6 Responses to “Lucia di Lammermoor, English National Opera, ENO, London Coliseum, February 2010”

  1. John says:

    Thanks for a great review, Mark. I’m reeling, more or less, over your description of Enrico – ” child still playing with his toys, putting his hand up his sister’s skirt, and showing himself to be an immature bully who eventually twists the neck of the mortally self-wounded Edgardo.” Whoa! Great visual.

    Minor comment – about Benjamin Franklin’s contribution to the world of music – I think he called it the Glass Armonica? The Met used one in their new production of Lucia a couple of years ago. Natalie Dessay was Lucia. Memorable, for sure.

    Thanks again – wish I’d been there!


  2. johnesh says:

    Great review. I went to see this last night – it was my first ever opera performance (I thought I’d start with a light, cheerful one), and once I got used to the fact that it was in English, which took me most of the first act, I really enjoyed it. Banks was struck down by laryngitis – I believe the exact same thing happened to him last time this was on at the ENO two years ago – and so Edgardo was sung by Jae-Woo Kim, who was excellent. I was tickled by the notion of a Scottish man with an Italian name, sung by a Korean with an English accent. The whole production was suitably dark and I liked the way this contrasted with Donizetti’s rather jaunty score. Of course Christy was superb, but I was struck that the famous “mad scene” aria was, while a great showcase for her vocal pyrotechnics, in itself not a particularly memorable piece of music. Much more persistent in my memory is the tune from Edgardo’s death scene (in true, hilarious opera fashion an impossibly powerful performance from a man dying of a gunshot wound). Overall, this is an excellent production which I can heartily recommend. I will likely go and see more opera in the future!

  3. operarosie says:

    Excellent review, and comments by johnesh! It sounds like a very diverse performance. Was this a one off or is it running still?

    Interesting use of levels, the performers being on their knees a lot of the time.

  4. John Willman says:

    I thought this staging of Lucia was a disaster. It’s a great story and terrific music, and needs no modern psychological insights introduced – the hints of incest and paedophilia were completely unnecessary. And what was the point of the stage on the stage? And the swinging light over Act three scene 1? And the bed in Act One? And all the people coming in through windows? And the obsession with pictures? I could go on.

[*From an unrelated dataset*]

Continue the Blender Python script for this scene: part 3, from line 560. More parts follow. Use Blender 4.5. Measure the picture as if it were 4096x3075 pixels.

    The only singing clearly audible in the Circle was Edgardo’s – Lucia’s words were mostly lost and the chorus just a noise. This was deeply annoying, since you can’t see the surtitles from a £78 seat in row J.

    It has been well reviewed, but when David Alden came up for the curtain call, the applause fell away. An Italian audience would have booed it – and rightly so. The critics see too many productions and thus praise those that are different. They are also willing ENO on to restore its glory days. Jonathan Miller’s Elixir shows just what good direction is – and we need more of it.

    • markronan says:

      I have some sympathy for your reactions, John. It was, as I said, a particularly malicious take on the story. As to praising productions that are different, I don’t mind saying I hate some of them. I’ve seen some horrors in the past twelve months. This particular one worked for me, but I appreciate that it doesn’t work for everyone.
      As to your seat, I must say mine cost me much less than £78 — it was front row of the Balcony — the sound was excellent, and the surtitles easily visible. I think the ENO website shows which seats lack a view of the surtitles — I just checked and found that if you hover your cursor over row J in the Dress Circle, it shows ‘no view of the surtitles’. Perhaps they should make those seats cheaper.